For each line that holds "from", copy the line out.

● Dataset excerpt
┏━━

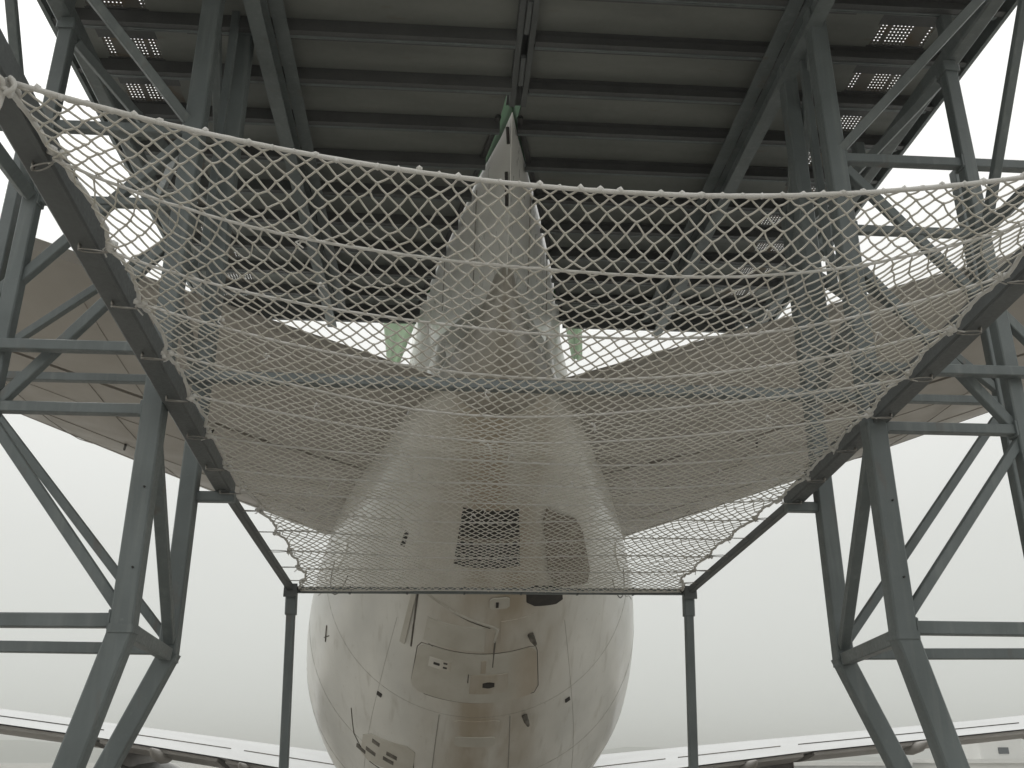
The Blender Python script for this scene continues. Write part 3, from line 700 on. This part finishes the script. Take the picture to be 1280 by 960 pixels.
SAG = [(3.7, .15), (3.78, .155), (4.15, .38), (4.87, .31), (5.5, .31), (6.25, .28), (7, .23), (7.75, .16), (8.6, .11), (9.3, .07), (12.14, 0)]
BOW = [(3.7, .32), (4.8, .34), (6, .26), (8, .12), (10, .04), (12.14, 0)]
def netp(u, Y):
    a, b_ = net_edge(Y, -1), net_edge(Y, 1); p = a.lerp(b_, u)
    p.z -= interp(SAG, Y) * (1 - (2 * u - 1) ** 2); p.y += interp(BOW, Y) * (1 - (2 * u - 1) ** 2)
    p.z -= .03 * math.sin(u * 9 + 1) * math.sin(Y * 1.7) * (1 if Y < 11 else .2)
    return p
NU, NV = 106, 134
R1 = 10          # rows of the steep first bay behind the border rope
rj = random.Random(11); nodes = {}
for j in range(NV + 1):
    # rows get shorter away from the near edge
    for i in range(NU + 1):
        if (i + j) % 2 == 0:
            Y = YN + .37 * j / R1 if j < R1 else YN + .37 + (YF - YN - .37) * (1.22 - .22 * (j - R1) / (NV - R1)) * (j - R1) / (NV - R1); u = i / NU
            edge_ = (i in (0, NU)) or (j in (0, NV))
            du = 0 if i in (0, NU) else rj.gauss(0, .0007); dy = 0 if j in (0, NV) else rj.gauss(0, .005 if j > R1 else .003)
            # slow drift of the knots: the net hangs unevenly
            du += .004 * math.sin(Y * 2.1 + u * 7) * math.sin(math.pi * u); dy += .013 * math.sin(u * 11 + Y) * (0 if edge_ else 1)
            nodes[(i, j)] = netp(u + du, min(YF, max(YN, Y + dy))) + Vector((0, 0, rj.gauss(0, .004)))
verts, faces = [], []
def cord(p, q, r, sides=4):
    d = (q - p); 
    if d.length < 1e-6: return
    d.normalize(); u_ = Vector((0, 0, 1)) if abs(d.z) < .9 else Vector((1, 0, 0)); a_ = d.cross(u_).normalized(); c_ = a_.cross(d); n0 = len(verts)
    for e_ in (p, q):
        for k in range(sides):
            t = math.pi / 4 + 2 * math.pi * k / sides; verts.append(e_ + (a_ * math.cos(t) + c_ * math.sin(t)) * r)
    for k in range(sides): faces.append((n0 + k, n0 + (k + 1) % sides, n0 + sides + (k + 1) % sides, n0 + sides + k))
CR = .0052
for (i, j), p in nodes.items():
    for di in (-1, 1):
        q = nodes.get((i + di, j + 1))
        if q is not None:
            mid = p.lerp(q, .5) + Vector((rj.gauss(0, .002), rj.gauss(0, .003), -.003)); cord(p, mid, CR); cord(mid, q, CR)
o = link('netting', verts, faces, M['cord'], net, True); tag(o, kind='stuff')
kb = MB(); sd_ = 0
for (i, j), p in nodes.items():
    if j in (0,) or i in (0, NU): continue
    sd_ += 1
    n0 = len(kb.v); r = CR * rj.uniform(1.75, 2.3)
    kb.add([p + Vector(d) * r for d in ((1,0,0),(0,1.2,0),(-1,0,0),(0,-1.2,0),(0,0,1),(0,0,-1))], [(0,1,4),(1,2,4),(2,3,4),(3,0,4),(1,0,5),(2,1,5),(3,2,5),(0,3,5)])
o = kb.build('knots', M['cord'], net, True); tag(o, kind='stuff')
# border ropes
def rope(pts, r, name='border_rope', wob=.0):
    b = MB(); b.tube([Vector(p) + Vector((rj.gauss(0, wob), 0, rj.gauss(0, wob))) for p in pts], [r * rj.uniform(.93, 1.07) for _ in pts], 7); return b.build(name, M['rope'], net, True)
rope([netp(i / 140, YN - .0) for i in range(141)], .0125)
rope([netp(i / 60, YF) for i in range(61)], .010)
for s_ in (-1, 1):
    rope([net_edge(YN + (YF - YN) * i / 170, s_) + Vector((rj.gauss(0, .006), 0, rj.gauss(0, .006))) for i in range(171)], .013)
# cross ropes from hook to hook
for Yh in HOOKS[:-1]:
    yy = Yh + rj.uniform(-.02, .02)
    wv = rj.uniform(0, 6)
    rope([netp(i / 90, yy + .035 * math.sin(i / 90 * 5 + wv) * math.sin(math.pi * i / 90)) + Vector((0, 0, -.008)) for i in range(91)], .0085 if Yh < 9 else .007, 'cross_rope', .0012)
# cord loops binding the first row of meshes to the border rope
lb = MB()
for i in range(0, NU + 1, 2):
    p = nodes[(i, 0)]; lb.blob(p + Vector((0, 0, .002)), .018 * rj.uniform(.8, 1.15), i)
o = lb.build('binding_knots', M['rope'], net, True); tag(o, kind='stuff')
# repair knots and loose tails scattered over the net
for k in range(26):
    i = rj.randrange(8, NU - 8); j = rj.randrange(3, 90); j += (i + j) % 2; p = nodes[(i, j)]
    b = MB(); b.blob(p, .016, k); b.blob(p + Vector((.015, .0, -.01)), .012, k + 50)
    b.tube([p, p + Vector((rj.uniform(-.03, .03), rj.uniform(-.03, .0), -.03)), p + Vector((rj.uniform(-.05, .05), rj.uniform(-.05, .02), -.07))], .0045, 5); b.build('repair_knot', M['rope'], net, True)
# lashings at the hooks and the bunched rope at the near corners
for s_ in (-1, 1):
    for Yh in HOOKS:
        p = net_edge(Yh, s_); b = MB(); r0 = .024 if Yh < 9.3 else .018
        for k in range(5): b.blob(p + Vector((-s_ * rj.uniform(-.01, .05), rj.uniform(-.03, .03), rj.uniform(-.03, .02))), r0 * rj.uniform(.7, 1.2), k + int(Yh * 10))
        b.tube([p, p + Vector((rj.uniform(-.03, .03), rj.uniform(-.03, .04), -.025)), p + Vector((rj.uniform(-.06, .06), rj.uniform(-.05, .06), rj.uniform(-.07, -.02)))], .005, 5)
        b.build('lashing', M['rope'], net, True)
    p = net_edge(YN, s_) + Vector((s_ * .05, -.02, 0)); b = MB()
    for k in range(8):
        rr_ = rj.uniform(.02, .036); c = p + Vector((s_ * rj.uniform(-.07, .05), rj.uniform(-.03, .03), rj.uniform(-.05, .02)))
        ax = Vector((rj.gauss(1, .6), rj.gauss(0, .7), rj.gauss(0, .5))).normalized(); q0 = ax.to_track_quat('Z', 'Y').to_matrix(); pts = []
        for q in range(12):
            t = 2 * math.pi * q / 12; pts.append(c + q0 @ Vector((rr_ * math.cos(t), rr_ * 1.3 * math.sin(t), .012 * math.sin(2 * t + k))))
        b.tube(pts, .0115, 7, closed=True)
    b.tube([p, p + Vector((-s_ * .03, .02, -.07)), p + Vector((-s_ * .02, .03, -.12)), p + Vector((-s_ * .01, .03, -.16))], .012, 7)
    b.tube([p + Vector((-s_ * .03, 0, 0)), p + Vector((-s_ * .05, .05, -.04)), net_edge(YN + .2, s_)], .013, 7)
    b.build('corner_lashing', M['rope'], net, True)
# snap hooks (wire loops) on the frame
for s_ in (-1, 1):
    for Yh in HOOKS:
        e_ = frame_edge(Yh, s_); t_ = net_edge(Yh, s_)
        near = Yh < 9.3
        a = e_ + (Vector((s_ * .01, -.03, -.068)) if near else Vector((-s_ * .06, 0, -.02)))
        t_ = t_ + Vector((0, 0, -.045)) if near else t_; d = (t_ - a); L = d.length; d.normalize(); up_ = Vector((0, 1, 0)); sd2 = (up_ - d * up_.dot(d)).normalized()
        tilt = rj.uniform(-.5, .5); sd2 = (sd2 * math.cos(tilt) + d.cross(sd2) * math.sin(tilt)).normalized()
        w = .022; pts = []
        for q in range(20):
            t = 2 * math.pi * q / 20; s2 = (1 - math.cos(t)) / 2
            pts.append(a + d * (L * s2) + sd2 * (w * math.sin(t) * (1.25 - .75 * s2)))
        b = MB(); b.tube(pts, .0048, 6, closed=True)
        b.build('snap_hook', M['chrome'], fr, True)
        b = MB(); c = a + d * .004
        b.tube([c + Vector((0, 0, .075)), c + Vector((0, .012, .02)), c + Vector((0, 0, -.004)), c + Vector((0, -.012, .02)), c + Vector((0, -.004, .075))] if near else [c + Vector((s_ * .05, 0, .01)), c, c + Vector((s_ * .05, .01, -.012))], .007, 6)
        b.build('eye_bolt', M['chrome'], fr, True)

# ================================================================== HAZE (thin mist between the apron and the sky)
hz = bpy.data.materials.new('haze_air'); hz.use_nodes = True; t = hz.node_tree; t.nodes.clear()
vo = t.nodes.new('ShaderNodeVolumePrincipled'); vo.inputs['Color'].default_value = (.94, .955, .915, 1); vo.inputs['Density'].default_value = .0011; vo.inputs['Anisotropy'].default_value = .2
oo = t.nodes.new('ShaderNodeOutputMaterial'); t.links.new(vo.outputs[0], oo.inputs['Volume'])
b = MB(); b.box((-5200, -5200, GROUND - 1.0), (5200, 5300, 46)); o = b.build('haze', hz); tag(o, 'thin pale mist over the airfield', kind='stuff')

┗━━

● Result for this exercise
The Blender Python script for this scene continues. Write part 3, from line 700 on. This part finishes the script. Take the picture to be 1280 by 960 pixels.
    # rows get shorter away from the near edge
# cross ropes from hook to hook